Le livre de Jean Nadal

MARIE-LAURE DIMON *

 

Dans un style vif et clair, le lecteur entre aisément dans l’ouvrage qui est d’une grande richesse tant sur les connaissances de l’auteur sur l’art que sur le tissage qu’il fait entre la psychanalyse et la peinture. A la voie de la mélancolie à laquelle les ouvrages sur la peinture nous convient souvent, l’auteur a choisi celle du sexuel, du lien entre l’éminemment singulier et l’anthropologie picturale. Fidèle à la théorie freudienne où Freud lui-même avait une proximité avec celle de Platon, le pansexualisme, l’auteur l’éclaire avec la peinture de Léonard de Vinci et ses madones, sublimées, rêvées et libérées des angoisses primitives. Ces madones sont alors le prétexte d’une mise en scène, retrouvailles fantasmatiques avec l’imago maternelle, imago aussi du corps maternel.

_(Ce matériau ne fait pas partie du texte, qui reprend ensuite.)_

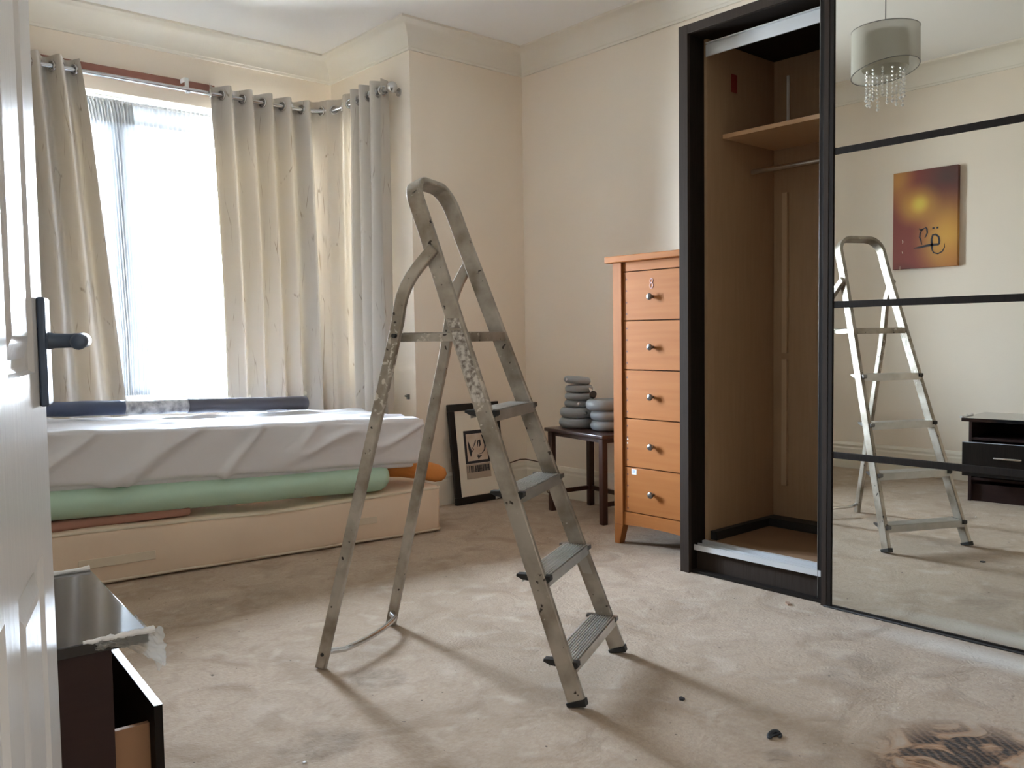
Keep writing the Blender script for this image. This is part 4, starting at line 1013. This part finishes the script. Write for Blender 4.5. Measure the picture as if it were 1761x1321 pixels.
b = NB(); cs([(212, 880), (218, 900), (214, 920)], [0.004, 0.009, 0.003]); cs([(210, 1000), (218, 1020)], [0.004, 0.007]); cs([(190, 1150), (188, 1190)], [0.003, 0.006])
obj('pale_marks', b, mat('pale_paint_marks', (0.60, 0.45, 0.35), 0.6), cv)

# ------------------------------------------------------------------ pendant lamp (seen in the mirror)
PL = thing('pendant_lamp', 'grey drum pendant lamp with hanging crystal strings, seen in the mirror', 'ceiling lamp', (1.80, 2.08, 0))
obj('ceiling_rose', lathe(NB(), [(0, H-0.0005), (0.05, H-0.0005), (0.045, H-0.022), (0.012, H-0.032), (0, H-0.032)], 24), m_upvc, PL, smooth=True)
obj('flex', tube(NB(), [(0, 0, H-0.03), (0, 0, 2.50)], 0.0028, 8), m_gun, PL)
b = NB(); lathe(b, [(0.108, 2.515), (0.108, 2.345)], 48); obj('inner_shade', b, m_shade, PL, smooth=True, angle=60)
b = NB(); n = 72; rw = []
for j in range(9):
    v = j/8; row = []
    for k in range(n):
        a = 2*PI*k/n; lo = 2.335 - 0.030*math.cos(a-R(100)); z = 2.535+(lo-2.535)*v; r = 0.158+0.004*math.sin(a*3)*v
        row.append(b.verts.new((r*math.cos(a), r*math.sin(a), z)))
    rw.append(row)
for a, c2_ in zip(rw[:-1], rw[1:]):
    for k in range(n): b.faces.new((a[k], a[(k+1) % n], c2_[(k+1) % n], c2_[k]))
obj('organza_shade', b, m_organza, PL, smooth=True, angle=60)
b = NB(); tube(b, [(0.158*math.cos(2*PI*k/48), 0.158*math.sin(2*PI*k/48), 2.535) for k in range(48)], 0.0022, 6, closed=True)
tube(b, [(0.158*math.cos(2*PI*k/48)+0.0, 0.158*math.sin(2*PI*k/48), 2.335-0.030*math.cos(2*PI*k/48-R(100))) for k in range(48)], 0.0022, 6, closed=True)
for a in (0, PI/2, PI, 3*PI/2): tube(b, [(0.158*math.cos(a), 0.158*math.sin(a), 2.534), (0, 0, 2.505)], 0.0016, 6)
obj('wire_ring', b, m_gun, PL, smooth=True)
for k in range(12):
    a = 2*PI*k/12+0.2; b = NB(); bx, by = 0.088*math.cos(a), 0.088*math.sin(a); L_ = 0.145+0.02*math.sin(k*2.1)
    nb = 9
    for q in range(nb):
        zc = 2.330-L_*q/(nb-1); rr = 0.0065 if q < nb-1 else 0.009
        lathe(b, [(0, zc+rr*1.3), (rr, zc), (0, zc-rr*1.3)], 6, center=(bx, by, 0))
    obj('crystal_string', b, m_crystal, PL)

# ------------------------------------------------------------------ bits on the carpet
def chip(name, label, cat, pts, h, m, loc, rz=0):
    b = NB(); A = [b.verts.new((x, y, 0)) for x, y in pts]; B = [b.verts.new((x*0.9, y*0.9, h)) for x, y in pts]
    b.faces.new(A[::-1]); b.faces.new(B); n = len(pts)
    for k in range(n): b.faces.new((A[k], A[(k+1) % n], B[(k+1) % n], B[k]))
    o = obj(name, b, m, loc=loc); o.rotation_euler = (0, 0, rz); tag(o, label, cat); return o
m_bit = mat('dark_blue_black_bit', (0.015, 0.02, 0.028), 0.5)
b = NB(); tube(b, [(0.020*math.cos(a), 0.013*math.sin(a), 0.004+0.003*math.sin(2*a)) for a in [R(200)-R(300)*k/16 for k in range(17)]], [0.002+0.004*math.sin(PI*k/16) for k in range(17)], 8)
tube(b, [(-0.018, 0.004, 0.004), (0.0, 0.0, 0.005), (0.018, -0.004, 0.004)], [0.002, 0.004, 0.002], 8)
o = obj('plastic_curl', b, m_bit, smooth=True, loc=(1.953, 1.221, 0.001)); tag(o, 'black curled scrap of plastic on the carpet in front of the ladder', 'debris')
chip('plastic_flake', 'tiny dark flake on the carpet right of the ladder foot', 'debris', [(-0.012, -0.005), (0.002, -0.010), (0.012, 0.002), (0.004, 0.009), (-0.008, 0.006)], 0.005, m_bit, (1.965, 1.530, 0), 0.6)
chip('wood_chip', 'small brown wood chip on the carpet under the wardrobe plinth', 'debris', [(-0.025, -0.008), (0.010, -0.011), (0.026, 0.0), (0.008, 0.009), (-0.02, 0.008)], 0.005, mat('brown_chip', (0.30, 0.20, 0.14), 0.8), (2.97, 1.80, 0), 0.9)
chip('paint_flake', 'tiny white paint flake on the carpet near the cabinet', 'debris', [(-0.004, -0.003), (0.005, -0.002), (0.003, 0.005), (-0.004, 0.004)], 0.003, m_white, (0.985, 1.93, 0))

L’auteur conceptualise la pulsion de peindre à l’émergence de la pulsionnalité. Il rend compte des différents mouvements de la pulsion de peindre en termes de force, de tension et d’énergie et ceci à travers la couleur, la pigmentation et la matière qui tend même à déborder la toile. Ces différents éléments donnent à l’ouvrage une énergie et un caractère profondément vivant et humain. A la bipolarité pulsionnelle, Eros et thanatos, qu’exprime le désir, l’auteur convoque plusieurs peintres, entre autres, Picasso, Rothko, Beksiński et Malevitch. Ce dernier, par son « suprématisme » sur la couleur pour elle-même, permet de saisir le rien, le néant, l’infini. Le blanc est l’équivalent du cri se suffisant à lui-même, fantasme d’auto-engendrement mais aussi fantasme des origines par la présence de l’enfant né du cosmos. Malevitch attribue au blanc le statut de la matrice originaire et Soulages voit dans la couleur du noir, la couleur du pouvoir absorbant la lumière de toutes les lumières. Nous retiendrons alors la phrase paradigmatique de Klee : « La couleur et moi sommes un. Je suis peintre ».

L’originalité de cet ouvrage est de faire éprouver au lecteur le monde de la sensorialité dans lequel le peintre se meut, mieux encore l’auteur démontre que l’écoute analytique et la création artistique sont les deux versants d’une même réalité nous faisant cheminer sur cette voie de crête entre rêves, fantasmes et créativité.


* Psychanalyste, membre honoraire du CIPA, Thérapeute de couple.